I casi di super manager che – stanchi della vita corporativa, sia in multinazionali che in grandi aziende nazionali – decidono di staccare sono in aumento, persino in Italia dove, brutto a dirsi, il lavoro non piove dal cielo. Tuttavia, la domanda resta sempre la stessa: “Ok, ti licenzi e poi?”. Perché, se escludiamo casi estremi (tipo mariti/mogli ricchi/e o super liquidazioni a sei zeri), di qualcosa si deve campare.
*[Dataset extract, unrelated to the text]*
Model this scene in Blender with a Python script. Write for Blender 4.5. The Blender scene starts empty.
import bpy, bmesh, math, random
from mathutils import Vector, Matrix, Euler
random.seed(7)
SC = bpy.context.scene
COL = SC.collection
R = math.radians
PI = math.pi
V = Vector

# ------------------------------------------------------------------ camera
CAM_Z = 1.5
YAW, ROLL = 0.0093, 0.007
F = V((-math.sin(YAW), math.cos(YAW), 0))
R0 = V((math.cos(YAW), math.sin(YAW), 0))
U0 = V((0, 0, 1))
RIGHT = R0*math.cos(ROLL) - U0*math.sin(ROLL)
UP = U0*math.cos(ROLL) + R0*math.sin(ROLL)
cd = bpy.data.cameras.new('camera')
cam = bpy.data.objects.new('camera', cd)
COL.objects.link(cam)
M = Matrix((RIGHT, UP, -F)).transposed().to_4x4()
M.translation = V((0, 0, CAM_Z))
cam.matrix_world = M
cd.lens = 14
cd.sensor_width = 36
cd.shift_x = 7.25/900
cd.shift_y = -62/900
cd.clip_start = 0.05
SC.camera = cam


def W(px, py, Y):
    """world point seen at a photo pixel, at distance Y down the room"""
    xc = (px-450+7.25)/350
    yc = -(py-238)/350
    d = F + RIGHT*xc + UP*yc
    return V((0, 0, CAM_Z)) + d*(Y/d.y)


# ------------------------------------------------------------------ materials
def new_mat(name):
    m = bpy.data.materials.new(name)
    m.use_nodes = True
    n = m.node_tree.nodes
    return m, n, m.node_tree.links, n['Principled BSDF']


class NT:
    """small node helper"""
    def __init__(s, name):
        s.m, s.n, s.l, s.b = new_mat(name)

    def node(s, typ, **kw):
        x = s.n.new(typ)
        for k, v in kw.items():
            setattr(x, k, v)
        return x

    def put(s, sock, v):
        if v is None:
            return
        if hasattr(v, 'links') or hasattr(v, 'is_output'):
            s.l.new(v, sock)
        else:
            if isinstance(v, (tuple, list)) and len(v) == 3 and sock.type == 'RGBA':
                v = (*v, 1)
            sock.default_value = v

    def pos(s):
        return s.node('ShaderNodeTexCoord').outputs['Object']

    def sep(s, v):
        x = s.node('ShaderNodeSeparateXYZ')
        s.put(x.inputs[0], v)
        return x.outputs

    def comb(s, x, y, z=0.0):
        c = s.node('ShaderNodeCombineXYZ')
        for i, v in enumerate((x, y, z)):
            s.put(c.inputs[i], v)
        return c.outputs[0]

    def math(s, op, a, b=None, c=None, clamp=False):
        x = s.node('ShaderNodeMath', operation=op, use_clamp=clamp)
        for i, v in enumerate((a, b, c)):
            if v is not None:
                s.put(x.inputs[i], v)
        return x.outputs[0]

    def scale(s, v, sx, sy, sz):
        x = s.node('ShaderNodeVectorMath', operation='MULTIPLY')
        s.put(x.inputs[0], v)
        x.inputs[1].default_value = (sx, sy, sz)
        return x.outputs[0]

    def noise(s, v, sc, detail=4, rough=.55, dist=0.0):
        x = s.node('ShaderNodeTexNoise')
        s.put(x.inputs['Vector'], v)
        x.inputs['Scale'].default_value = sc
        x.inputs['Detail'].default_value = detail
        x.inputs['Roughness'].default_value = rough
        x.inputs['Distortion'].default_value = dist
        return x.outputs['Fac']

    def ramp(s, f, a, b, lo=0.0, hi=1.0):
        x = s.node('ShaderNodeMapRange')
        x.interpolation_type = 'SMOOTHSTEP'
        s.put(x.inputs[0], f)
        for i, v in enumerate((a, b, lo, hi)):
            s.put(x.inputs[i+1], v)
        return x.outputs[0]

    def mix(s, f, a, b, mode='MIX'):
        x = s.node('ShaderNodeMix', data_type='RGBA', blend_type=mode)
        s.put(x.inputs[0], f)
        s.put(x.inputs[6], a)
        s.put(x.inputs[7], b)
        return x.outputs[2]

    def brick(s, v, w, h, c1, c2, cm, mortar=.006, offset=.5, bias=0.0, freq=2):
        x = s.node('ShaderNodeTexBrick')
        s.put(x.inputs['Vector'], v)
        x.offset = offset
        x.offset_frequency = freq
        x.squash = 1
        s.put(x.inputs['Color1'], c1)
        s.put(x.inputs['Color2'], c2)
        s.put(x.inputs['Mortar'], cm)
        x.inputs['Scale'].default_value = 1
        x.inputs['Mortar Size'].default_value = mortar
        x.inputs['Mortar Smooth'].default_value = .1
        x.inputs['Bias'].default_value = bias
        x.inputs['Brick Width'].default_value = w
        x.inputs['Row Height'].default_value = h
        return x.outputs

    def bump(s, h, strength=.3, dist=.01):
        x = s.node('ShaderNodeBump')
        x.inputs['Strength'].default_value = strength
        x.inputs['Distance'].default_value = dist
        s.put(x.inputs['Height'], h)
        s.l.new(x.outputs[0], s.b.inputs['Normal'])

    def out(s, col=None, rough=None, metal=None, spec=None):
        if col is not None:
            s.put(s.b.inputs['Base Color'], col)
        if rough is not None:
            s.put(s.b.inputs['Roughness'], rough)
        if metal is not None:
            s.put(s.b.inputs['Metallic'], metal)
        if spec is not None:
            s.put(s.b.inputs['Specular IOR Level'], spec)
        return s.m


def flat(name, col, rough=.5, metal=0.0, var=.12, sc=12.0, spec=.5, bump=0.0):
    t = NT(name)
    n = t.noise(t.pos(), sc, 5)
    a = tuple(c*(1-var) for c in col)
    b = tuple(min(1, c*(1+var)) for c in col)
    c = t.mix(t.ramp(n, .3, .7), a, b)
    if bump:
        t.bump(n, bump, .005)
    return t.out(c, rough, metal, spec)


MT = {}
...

Di recente – una moda importata dall’America – sono fioriti una serie di lavori focalizzati sul mondo umano. Per essere precisi tutta quella galassia di attività che si allineano con il concetto di benessere del corpo e dello spirito. Un tema familiare a molti ex manager sono concetti come life coach, personal trainer, speaker trainer etc. Tutte parole in inglese molto affascinanti ma che implicano un concetto molto semplice: “Chi ti vende”.
Anche assumendo che il novello imprenditore di se stesso (ex manager di grande multinazionale) sia il più geniale life coach o yoga trainer del mondo, resta sempre che essere soli dopo essere usciti da una multinazionale è come essere nudi in una strada. Sino a ieri avevi il tecnico It se il Mac si rompeva, avevi il butler (maggiordomo) per farti il lavaggio camice, avevi il personal trainer (però pagato dalla azienda). Ora sei nudo (psicologicamente parlando) e devi fare tutto da solo. Devi essere pr e venditore di te stesso, devi fare la delivery (gergo aziendale, in pratica devi fare quello per cui ti sei venduto e per cui ti pagheranno) devi farti pagare (non uno scherzo) e nei casi peggiori il recupero credito.
Con queste premesse ho pensato di scovare una persona che riesce a far funzionare tutte queste cose.
Alessia Tanzi è una reduce del mondo corporativo. Oltre 15 anni passati nelle più grandi corporation e poi, un bel giorno, capisce che questo mondo non fa più per lei. La chiave di volta per Alessia è stata (come spesso succede) un evento forte, che l’ha spinta a rivalutare quello che stava facendo. La vita è troppo breve per passarla in un cubicolo. “Beh non proprio ma mi sono posta la domanda se fosse quello che avrei voluto fare per tutta la mia vita, e ho compreso che c’era altro”, mi spiega Alessia.
Stress, competizione, coltello tra i denti non appaiono più cosi eccitanti. Decide di scalare, rallentare. “Detto fatto, ho deciso di cambiare vita” mi spiega sorridente mentre sorseggia un té, “già facevo Yoga da 13 anni e da cinque ero diventata insegnante, da tempo pensavo che il massimo sarebbe stato coniugare questa passione con la mia conoscenza delle aziende, ma il problema era come farlo, come costruire un progetto di business sostenibile”.
La soluzione comincia a prendere forma dopo alcune settimane, parlando con una ex collega iper stressata. “Avevo provato sulla mia pelle il valore di certe pratiche per persone come me o come lei che hanno molte responsabilità e tempi di lavoro serrati. Gestire lo stress è qualcosa di molto complesso: con i tempi che corrono, chi lavora in azienda ha un disperato bisogno di strumenti che permettano di raggiungere più risultati in tempi ristretti e con sforzi minori”. Alcuni mesi di riflessione e nasce Yoga Coaching. “Ho pensato di mettere questa mia passione al servizio delle esigenze dei manager”.
Basato sulla tradizione del Kundalini Yoga la sua soluzione è calibrata per manager e corporativi in generale. “Non sono certo la prima che abbandona un posto sicuro per l’ignoto, il mondo fuori da una azienda” continua Alessia “ma ho voluto far tesoro delle mie precedenti esperienze, non le rinnego anzi, mi hanno resa quello che sono”.
La sfida è sempre la stessa, che si sia nel mondo corporativo o nel mondo “fuori”: vendersi. “All’inizio è stata dura, soprattutto la fase di sviluppo business. Ho dovuto dar fondo a tutta la mia rete di contatti, che, specialmente all’inizio, erano perplessi dalla mia scelta alternativa”. Lentamente e con fatica i primi clienti sono arrivati e ora Alessia, pur scalando, gestisce una attività che “coadiuva la mia voglia di lavorare con il mio desiderio di aiutare gli altri” mi dice Alessia.
Vedere una persona che volontariamente lascia il posto sicuro per una nuova esperienza “è una sfida che merita di essere vissuta.” Conclude Alessia. E il suo caso dimostra che “c’è vita” oltre il posto fisso. Ma non è una passeggiata di salute.